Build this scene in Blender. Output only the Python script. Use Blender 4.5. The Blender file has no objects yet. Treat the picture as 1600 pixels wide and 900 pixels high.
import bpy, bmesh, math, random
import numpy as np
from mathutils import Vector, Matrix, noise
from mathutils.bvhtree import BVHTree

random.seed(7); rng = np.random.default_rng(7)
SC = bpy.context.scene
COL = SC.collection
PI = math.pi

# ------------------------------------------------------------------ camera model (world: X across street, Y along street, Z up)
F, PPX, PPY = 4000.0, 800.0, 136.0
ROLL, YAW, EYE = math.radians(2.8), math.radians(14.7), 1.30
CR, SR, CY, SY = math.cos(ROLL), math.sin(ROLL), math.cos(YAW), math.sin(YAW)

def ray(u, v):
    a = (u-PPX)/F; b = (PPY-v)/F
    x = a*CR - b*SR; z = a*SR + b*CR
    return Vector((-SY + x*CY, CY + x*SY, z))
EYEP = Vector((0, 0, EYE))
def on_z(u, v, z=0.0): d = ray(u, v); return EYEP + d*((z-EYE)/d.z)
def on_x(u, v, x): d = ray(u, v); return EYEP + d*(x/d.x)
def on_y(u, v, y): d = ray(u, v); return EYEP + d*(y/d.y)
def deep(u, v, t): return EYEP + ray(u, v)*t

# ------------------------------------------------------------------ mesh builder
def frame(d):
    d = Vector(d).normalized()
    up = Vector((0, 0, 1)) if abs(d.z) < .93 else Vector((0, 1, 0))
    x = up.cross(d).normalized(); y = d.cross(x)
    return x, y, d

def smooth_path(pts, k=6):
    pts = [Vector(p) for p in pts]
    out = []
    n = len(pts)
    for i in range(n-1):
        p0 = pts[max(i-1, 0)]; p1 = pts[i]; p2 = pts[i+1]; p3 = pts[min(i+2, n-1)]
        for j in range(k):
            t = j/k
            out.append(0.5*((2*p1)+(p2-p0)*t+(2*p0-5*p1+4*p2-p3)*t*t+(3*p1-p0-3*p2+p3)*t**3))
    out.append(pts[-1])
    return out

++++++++

* **Problem to solve**:
Reproduce the data shown above exactly.

* **Answer to this problem**:
Build this scene in Blender. Output only the Python script. Use Blender 4.5. The Blender file has no objects yet. Treat the picture as 1600 pixels wide and 900 pixels high.
import bpy, bmesh, math, random
import numpy as np
from mathutils import Vector, Matrix, noise
from mathutils.bvhtree import BVHTree

random.seed(7); rng = np.random.default_rng(7)
SC = bpy.context.scene
COL = SC.collection
PI = math.pi

# ------------------------------------------------------------------ camera model (world: X across street, Y along street, Z up)
F, PPX, PPY = 4000.0, 800.0, 136.0
ROLL, YAW, EYE = math.radians(2.8), math.radians(14.7), 1.30
CR, SR, CY, SY = math.cos(ROLL), math.sin(ROLL), math.cos(YAW), math.sin(YAW)

def ray(u, v):
    a = (u-PPX)/F; b = (PPY-v)/F
    x = a*CR - b*SR; z = a*SR + b*CR
    return Vector((-SY + x*CY, CY + x*SY, z))
EYEP = Vector((0, 0, EYE))
def on_z(u, v, z=0.0): d = ray(u, v); return EYEP + d*((z-EYE)/d.z)
def on_x(u, v, x): d = ray(u, v); return EYEP + d*(x/d.x)
def on_y(u, v, y): d = ray(u, v); return EYEP + d*(y/d.y)
def deep(u, v, t): return EYEP + ray(u, v)*t

# ------------------------------------------------------------------ mesh builder
def frame(d):
    d = Vector(d).normalized()
    up = Vector((0, 0, 1)) if abs(d.z) < .93 else Vector((0, 1, 0))
    x = up.cross(d).normalized(); y = d.cross(x)
    return x, y, d

def smooth_path(pts, k=6):
    pts = [Vector(p) for p in pts]
    out = []
    n = len(pts)
    for i in range(n-1):
        p0 = pts[max(i-1, 0)]; p1 = pts[i]; p2 = pts[i+1]; p3 = pts[min(i+2, n-1)]
        for j in range(k):
            t = j/k
            out.append(0.5*((2*p1)+(p2-p0)*t+(2*p0-5*p1+4*p2-p3)*t*t+(3*p1-p0-3*p2+p3)*t**3))
    out.append(pts[-1])
    return out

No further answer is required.